There are certain things you take for granted in America. The ability to mail a package at a post office is one of them.

Marina bought a shower bench for her eldarly grandfather, who we unfortantely can't visit this trip and lives WAY out in Siberia. She bought the bench in America, and figured it would be much easier and less expensive for her to send it from within Russia than from across the ocean. Little did we know.

I would have pictures of this shower bench, but our camera seems to have gotten stolen after we visited the Hermatage, so no photos for you. (Bought another one today. Fucking sucked to have to do, but it's actually a better camera, and it was cheaper, too.) Suffice it to say that the disassembled bench came in an oblong box that came up to about my waist and could be easily carried. Not particularly large or heavy.

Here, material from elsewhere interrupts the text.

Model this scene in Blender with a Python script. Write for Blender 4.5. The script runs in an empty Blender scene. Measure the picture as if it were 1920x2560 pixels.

First we went to the local post office. After waiting in line there for quite a while, the clerk came around from her desk, looked at the box, clucked her tongue and told us that they only handled very small boxes, and we should go to the post office down the road. A kindly babushka hears the conversation and offers to take us most of the way there, which she does and it's around a few corners and down a few blocks.

At the next post office we again wait in line for a while, to be told that they only mail packages next door. So we go next door, wait in line, and the clerk brings out a medium size box and tells us that it has to fit in that box to be mailed. We desperately try to stuff the parts of the bench into the box, which is not nearly long enough. The clerk clucks her tongue and tells us that the box must retain it's exact shape and not be bent in any way. The bench won't fit. We must go to the main post office in the center of the city. Once again a kindly babushka hears our plight, and using the hand truck with which she wheeled her own package there takes the bench with us almost half a mile to the nearest bus stop. If everyone were as kind as Russian babushkas, communism might not have failed.

We take the bus across town. We get out and wander around asking directions until we find the main post office.

Keep in mind that I speak no Russian. Very few people in Russia speak English. If Marina wasn't there I wouldn't have gotten to step one in this process, and I'm kind of following her around being filled in as we go and becoming more and more bewildered. The "we" I use here is purely figurative.

In the main post office there are many tellers, each with it's own specific purpose. We find the teller that mails packages. We wait on line. We show her the bench. She shows us a medium size box, and tells us that it must fit in the box, which must retain its shape and not be bent in any way. You can't mail larger packages? We ask. Sorry, "the machine is broken." (Whatever that means.) Isn't there any way they could mail our bench? (The package of which is now frankly falling apart from being lugged all over and having its contents repeatedly taken out and shoved back in.) Yes, she says. Take it home. Put it in a potato sack and sew it up. Then we can mail it.

We leave the shower bench in the post office. We'll mail him one from America.

I've since read that Russians have an excellent way of getting packages from one place to another. They bring it to the train station, bribe the conductor, and have the recipient pick it up at another train station. As for the national mail service? Well, good luck.